Der Transport einer mittelalterlichen Pergamenturkunde ist – erst Recht über Ländergrenzen und viele Kilometer hinweg – eine aufwändige Angelegenheit:
Die Urkunde ist reversibel auf einer säurefreien Kartonplatte befestigt und liegt in einem ebenfalls säurefreien Karton.  Für den Transport wurde der Urkundenkarton zusätzlich in eine sogenannte Klimakiste verpackt. Eine solche ca. 60 Kilogramm schwere Kiste garantiert, dass die Urkunde keinen klimatischen Schwankungen ausgeliefert ist, was dem Material besonders zusetzen und den natürlichen Abbauprozess beschleunigen würde.

Verstauen des Urkundenkartons in der Klimakiste, © GStA PK / Elisabeth Heigl

Ausladen der Klimakiste aus dem Flugzeug in Vilnius, © GStA PK / Elisabeth Heigl

Am 30. Mai eröffnete die Ausstellung der Universitätsbibliothek unter dem Titel „Curriculum Vilnae“ feierlich im prächtigen Pranciškus-Smuglevičius-Saal der Bibliothek. 

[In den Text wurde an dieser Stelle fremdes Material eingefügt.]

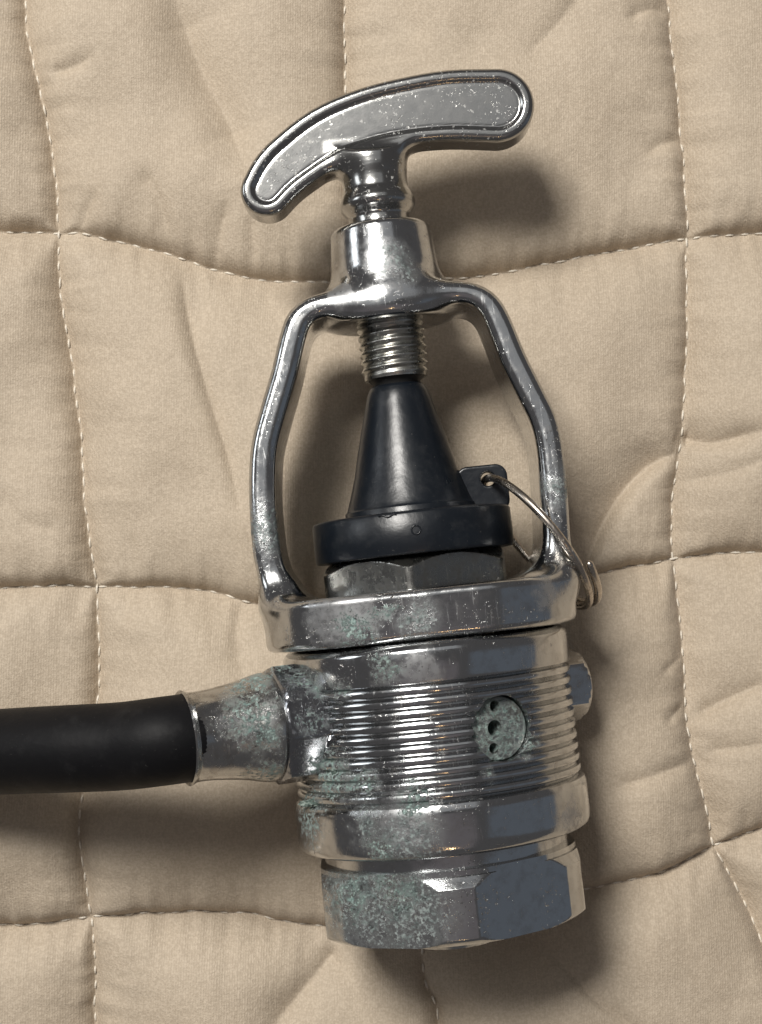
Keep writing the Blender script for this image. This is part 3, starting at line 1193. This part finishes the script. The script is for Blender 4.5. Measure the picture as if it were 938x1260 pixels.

Geladen waren auch der litauische Präsident Gitanas Nauseda und der deutsche Bundespräsident, der nicht zuletzt für das zentrale Ausstellungsstück aus dem GStA PK gesorgt hatte. 
Nach den präsidialen Ansprachen zur 700jährigen Beziehungsgeschichte Litauens und Deutschlands und gemeinsamer Herausforderungen und Verantwortungen in Gegenwart und Zukunft, ließen sich die Präsidenten von Prof. Rimvydas Petrauskas, dem Rektor der Universität Vilnius und von Irena Kriviene, der Generaldirektorin der Universitätsbibliothek Vilnius, durch die Ausstellung führen und bestaunten gemeinsam das 700 Jahre alte Schriftstück und weitere Zeugnisse aus 700 Jahren der Stadtgeschichte.
Welche Bedeutung die Litauerinnen und Litauer der Präsentation dieser einen Urkunde aus dem GStA PK beimessen, verdeutlicht nicht zuletzt ihre mediale Präsenz noch am gleichen Abend in den Hauptnachrichten des litauischen Fernsehens.

Wenn die Ausstellung am 21. Juni 2023 endet, wird die Gediminas-Urkunde aus den Beständen des GStA PK wieder fachgerecht verpackt, zurück in ihre Klimakiste gelegt und in möglichst waagrechter Position, behutsam und von einer Kurierin aus dem GStA PK begleitet, zurück nach Dahlem gebracht.